But as anyone who has met me knows, I am far too out of shape to ever pass a test wherein I could be certified to save a child's life. I get exhausted climbing into a pool, several lengths of it are enough to send me into cardiac arrest. This does not stop us however, as I was given the most important job at any swimming school: Guy who sits out near the parking lot as ushers the small children to the pool and back.
Normally this would entail a near constant stream of child wrangling and insanity brought on by the every-half-hour waves of toddlers coming in to learn their dives and their paddles and whatnot. My summer, however, they allowed me to hand out parking passes to parents who would rather take the kids in manually than leave them in my care. In other words, to every single parent. Apparently, I am not the sort of person who is to be entrusted with escorting a child, even for 35 feet. I literally had a maximum of 2 kids per week that I would take charge of. So my entire summer, 11AM to 8PM five days a week, was devoted to me sitting on a bench in front of the gym, waging my own personal war against the ant bed three feet away and studiously working on my tan.
I also spent entire days doing ratio tests to determine the makeup of the summer campus population: one day devoted to how many people were smoking, one day for number of people on cell phones, one day for ratio of attractive to unattractive people...it was a long summer.
Other ways I passed the time:
- Playing the snake game on my cell phone: Highest high score is to this day 990. I was all over that game.
- Seeing how long I could hold my breath. I found that if I sat with my legs crossed on a bench and made myself as small as possible, I could get my endurance up to 2 minutes and 41 seconds on a single breath. If it wasn't too hot. This has yet to have a practical application, but I know that some day its time will come.
- Using the left over parking passes to build complicated origami animal armies that would march against each other until the passing students' stares got to be too much for me and I would throw them out.
- Doing the campus newspaper crossword puzzle. Which was actually the New York Times puzzle from a week previous. I got pretty good at those things, but slowly drove Brint insane with my questions about three letter words for African plainstriders.
Side benefits to this job included a pay rate commensurate with all the real life guards, for reasons that I'm still entirely foggy on and that still infuriate Brint to this day, access to all the free brightly colored summer sports school shirts that I could ever want, and exemption from being picked to wear the sports school mascot outfit, which was a giant blue whale, complete with its own foam whistle.
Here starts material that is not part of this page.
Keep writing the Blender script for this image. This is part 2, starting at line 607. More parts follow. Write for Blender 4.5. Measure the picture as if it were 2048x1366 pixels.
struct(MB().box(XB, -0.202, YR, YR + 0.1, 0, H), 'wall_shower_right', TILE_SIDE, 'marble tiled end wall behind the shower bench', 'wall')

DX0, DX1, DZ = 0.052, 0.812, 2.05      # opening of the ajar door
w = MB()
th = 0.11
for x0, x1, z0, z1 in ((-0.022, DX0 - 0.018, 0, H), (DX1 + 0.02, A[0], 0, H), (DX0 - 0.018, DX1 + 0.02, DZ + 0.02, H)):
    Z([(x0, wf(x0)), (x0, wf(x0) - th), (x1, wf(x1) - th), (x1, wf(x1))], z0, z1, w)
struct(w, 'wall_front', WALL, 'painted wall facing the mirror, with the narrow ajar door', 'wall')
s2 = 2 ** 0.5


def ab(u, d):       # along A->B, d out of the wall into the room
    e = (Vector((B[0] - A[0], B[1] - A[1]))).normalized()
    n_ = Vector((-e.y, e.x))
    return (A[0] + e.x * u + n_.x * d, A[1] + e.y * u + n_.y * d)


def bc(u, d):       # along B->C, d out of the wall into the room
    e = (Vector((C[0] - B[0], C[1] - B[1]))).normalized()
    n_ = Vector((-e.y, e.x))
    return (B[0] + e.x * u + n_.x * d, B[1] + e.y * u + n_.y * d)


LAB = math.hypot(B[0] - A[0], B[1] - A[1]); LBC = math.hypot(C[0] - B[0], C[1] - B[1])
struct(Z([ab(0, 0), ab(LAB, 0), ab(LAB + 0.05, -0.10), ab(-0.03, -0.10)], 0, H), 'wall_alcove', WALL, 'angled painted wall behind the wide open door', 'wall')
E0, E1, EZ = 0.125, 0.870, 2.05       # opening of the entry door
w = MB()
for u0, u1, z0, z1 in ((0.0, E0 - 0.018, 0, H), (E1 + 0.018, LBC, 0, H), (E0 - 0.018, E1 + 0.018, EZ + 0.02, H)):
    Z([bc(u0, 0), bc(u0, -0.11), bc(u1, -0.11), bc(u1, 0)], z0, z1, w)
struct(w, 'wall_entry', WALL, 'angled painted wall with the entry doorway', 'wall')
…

After all, what if some poor kid needed guidance to the pool area after 6 consecutive weeks of going there every other day? Constant vigilance, I always say. Plus, I heard the outfit was wicked hot, and older kids and frat boys would try to beat you up.
I consider that my one truly good stroke of luck, job-wise, and I've been paying for it with every job subsequently. Karma gets you every time, in the end.
1 comment:
I love this story. Good god, Jason I remember hearing about this when you were doing it and it still makes me laugh. Just like the first time I heard that you and Brint were working out. Or the thought of Brint running track. Gets me everytime.